The Monogram Murders (New Hercule Poirot Mysteries, #1)

by Sophie Hannah

Sunday, August 2, 2015

To be honest I wasn’t expecting much of this - I only bought it when I spotted it in the charity bookshop, not exactly a must read. There are plenty of original Christies that I haven’t read and could if I really wanted to read that kind of thing. So the fact that I quite enjoyed it probably stems from the fact that my expectations were pretty low to start with.

It was a good idea to give Poirot a new sidekick-narrator (I presume, he has several different ones as well as Hastings in the original books). Though perhaps it wasn’t such a good idea to make him quite so dim. I was waiting for him to suddenly twist something and spot something that Poirot hadn’t done, thereby making his presence in the book useful, but it never happened. He was supposed to be a young up-and-coming Scotland Yard detective but I could never figure out why that was.

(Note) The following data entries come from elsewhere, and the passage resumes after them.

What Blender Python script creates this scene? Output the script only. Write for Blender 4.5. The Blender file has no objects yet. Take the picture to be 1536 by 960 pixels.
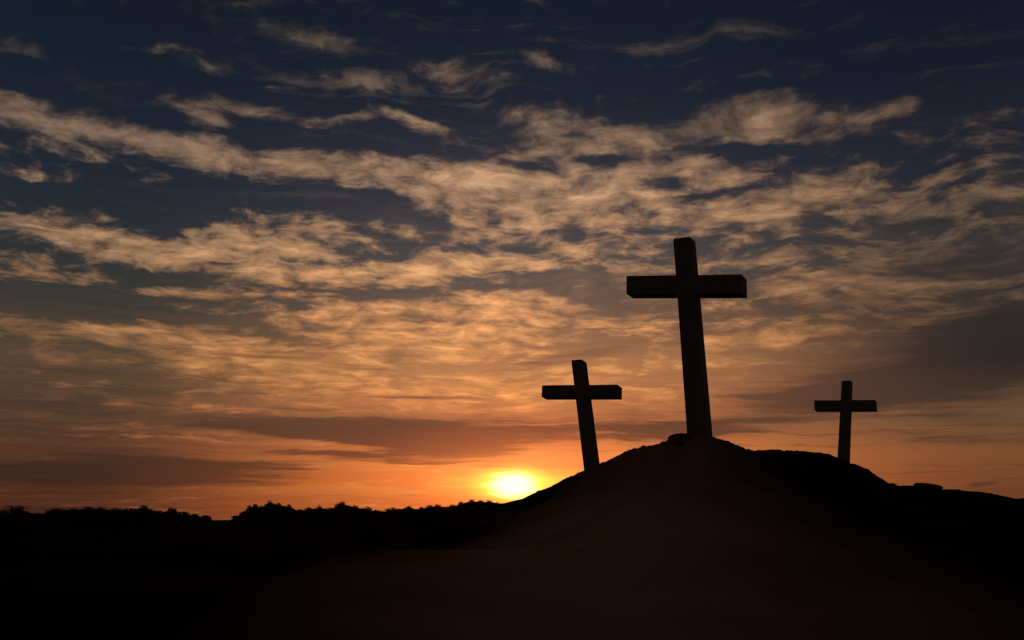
import bpy, bmesh, math, random
from mathutils import Vector, Matrix, noise

random.seed(7)
SC = bpy.context.scene
COL = SC.collection
R = math.radians

# ------------------------------------------------------------------ camera
W0, H0 = 1536.0, 960.0                 # survey grid the place was measured on
FPX = W0 * 35.0 / 36.0                 # 35 mm lens on a 36 mm frame
PITCH = math.atan((783 - 480) / FPX)
CAMZ = 1.5
cam = bpy.data.cameras.new('camera')
cam.lens = 35.0
cam.sensor_width = 36.0
cam.clip_start = 0.05
cam.clip_end = 20000
camo = bpy.data.objects.new('camera', cam)
COL.objects.link(camo)
camo.location = (0, 0, CAMZ)
camo.rotation_euler = (math.pi / 2 + PITCH, 0, 0)
SC.camera = camo

VS = SC.view_settings
SC.display_settings.display_device = 'sRGB'
VS.view_transform = 'Standard'
VS.look = 'None'
VS.exposure = 0.0
VS.gamma = 1.0
VS.use_curve_mapping = False
SC.cycles.max_bounces = 4
SC.cycles.diffuse_bounces = 2
SC.cycles.glossy_bounces = 2
SC.cycles.use_denoising = True
SC.cycles.use_adaptive_sampling = True
SC.cycles.adaptive_threshold = 0.03
SC.cycles.adaptive_min_samples = 12


def ray(px, py):
    c, r = (px - W0 / 2) / FPX, (H0 / 2 - py) / FPX
    return Vector((c, math.cos(PITCH) - r * math.sin(PITCH), math.sin(PITCH) + r * math.cos(PITCH)))


def azel(px, py):
    d = ray(px, py).normalized()
    return math.atan2(d.x, d.y), math.asin(d.z)


def lin(c):
    return tuple((v / 255 / 12.92) if v / 255 <= 0.04045 else ((v / 255 + 0.055) / 1.055) ** 2.4 for v in c)


# ------------------------------------------------------------------ sky
SUN_AZ, SUN_EL = azel(772, 753)          # the disc is half down behind the shoulder; its glare stands above it
world = bpy.data.worlds.new('World')
SC.world = world
world.use_nodes = True
NT = world.node_tree
NT.nodes.clear()
L = NT.links


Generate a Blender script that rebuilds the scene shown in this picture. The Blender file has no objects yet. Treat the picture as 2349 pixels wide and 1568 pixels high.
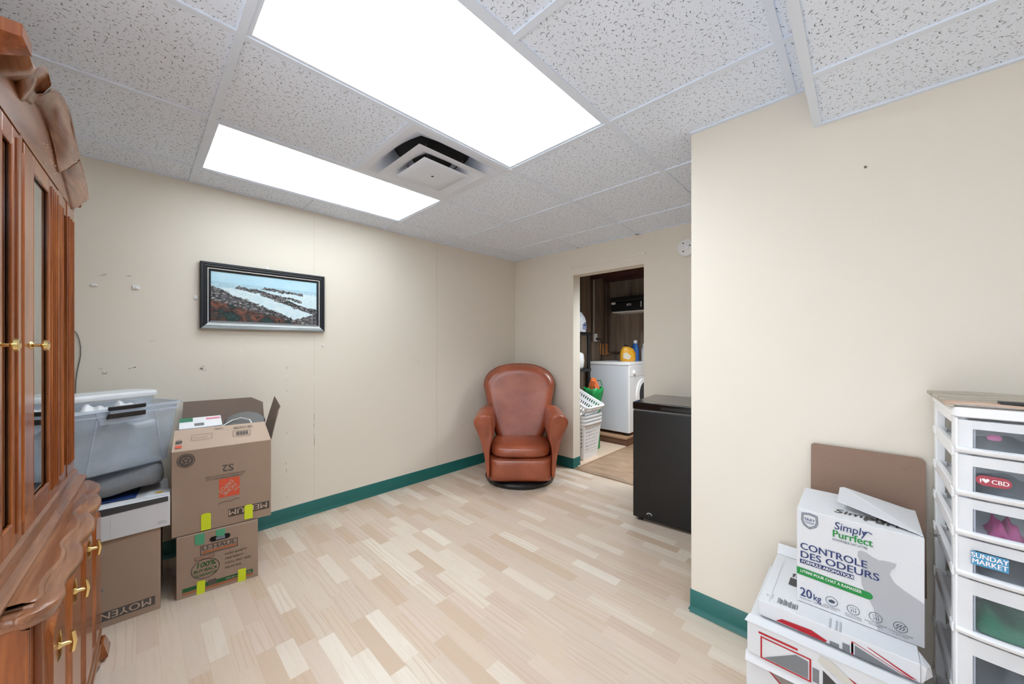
import bpy, bmesh, math, random
from mathutils import Vector, Matrix
random.seed(7)
R = math.radians
S = bpy.context.scene

# ------------------------------------------------------------ camera
YAW = R(43.97)
cam_data = bpy.data.cameras.new('camera')
cam = bpy.data.objects.new('camera', cam_data); S.collection.objects.link(cam)
cam.location = (0, 0, 1.222)
cam.rotation_euler = (R(90), 0, YAW)
cam_data.sensor_width = 36; cam_data.lens = 36 * 831.9 / 2349
cam_data.shift_y = 11.2 / 2349
cam_data.clip_start = .02
S.camera = cam

# ------------------------------------------------------------ world, exposure
w = bpy.data.worlds.new('world'); S.world = w; w.use_nodes = True
w.node_tree.nodes['Background'].inputs[0].default_value = (.8, .85, .9, 1)
w.node_tree.nodes['Background'].inputs[1].default_value = 2.3  # strength tuned as fill through the added rear wall opening
S.view_settings.view_transform = 'Standard'; S.view_settings.look = 'None'
S.view_settings.exposure = 0.8; S.view_settings.gamma = 1; S.view_settings.use_curve_mapping = False
S.cycles.max_bounces = 7; S.cycles.diffuse_bounces = 6; S.cycles.glossy_bounces = 3; S.cycles.transmission_bounces = 2; S.cycles.transparent_max_bounces = 12
S.cycles.use_adaptive_sampling = True; S.cycles.adaptive_threshold = .12; S.cycles.adaptive_min_samples = 16
S.cycles.sample_clamp_indirect = 6; S.cycles.caustics_reflective = False; S.cycles.caustics_refractive = False

T = .6096
CE = 2.2064                      # ceiling height
SO = 2.056                       # lower ceiling on the right
XL, YB, YR, XC = -2.89, 3.05, 1.79, -.57
def gx(i): return (i - 2.3174) * T
def gy(j): return (j + 2.3756) * T

# ------------------------------------------------------------ ceiling lamps' own light, plus two lights added out of view
def area(name, x0, x1, y0, y1, z, power, spread=150, col=(.88, .955, 1)):
    l = bpy.data.lights.new(name, 'AREA'); l.shape = 'RECTANGLE'
    l.size = x1 - x0; l.size_y = y1 - y0; l.energy = power; l.spread = R(spread); l.color = col
    o = bpy.data.objects.new(name, l); S.collection.objects.link(o)
    o.location = ((x0 + x1) / 2, (y0 + y1) / 2, z)
    return o
LENS = 6.0
LAMPS = []
LAMPS.append(area('lamp_light', gx(0) + .03, gx(1) - .03, gy(-2) + .03, gy(0) - .03, CE - .001, 5, 140))
LAMPS.append(area('lamp_light', gx(-2) + .03, gx(-1) - .03, gy(-2) + .03, gy(0) - .03, CE - .001, 2, 130))
LAMPS.append(area('lamp_light', .65, 1.2, -.6, .55, SO - .004, 2, 150))  # light of the added panel behind the viewer
LAMPS.append(area('laundry_fill_light', -1.75, -.75, 3.45, 3.85, 2.16, 21, 135))  # added light without a fixture, out of view, brightens the laundry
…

The plot was pretty preposterous but I was willing to go along with it, Christie did preposterous pretty well herself. The book just felt overlong compared with my memories of the originals which were paperbacks to be thrown off on a train journey, not hours and hours of convoluted complications. The characters felt pretty much like Christie’s though, I didn’t feel Poirot had been dragged too far into the twenty-first century.

In the end, it was okay, nothing special, and given that there can’t be that many people who have read all the original Christies and still hanker for more whilst not wanting to re-read, this really isn’t any more than an extended advert by Christie’s estate for all her other books.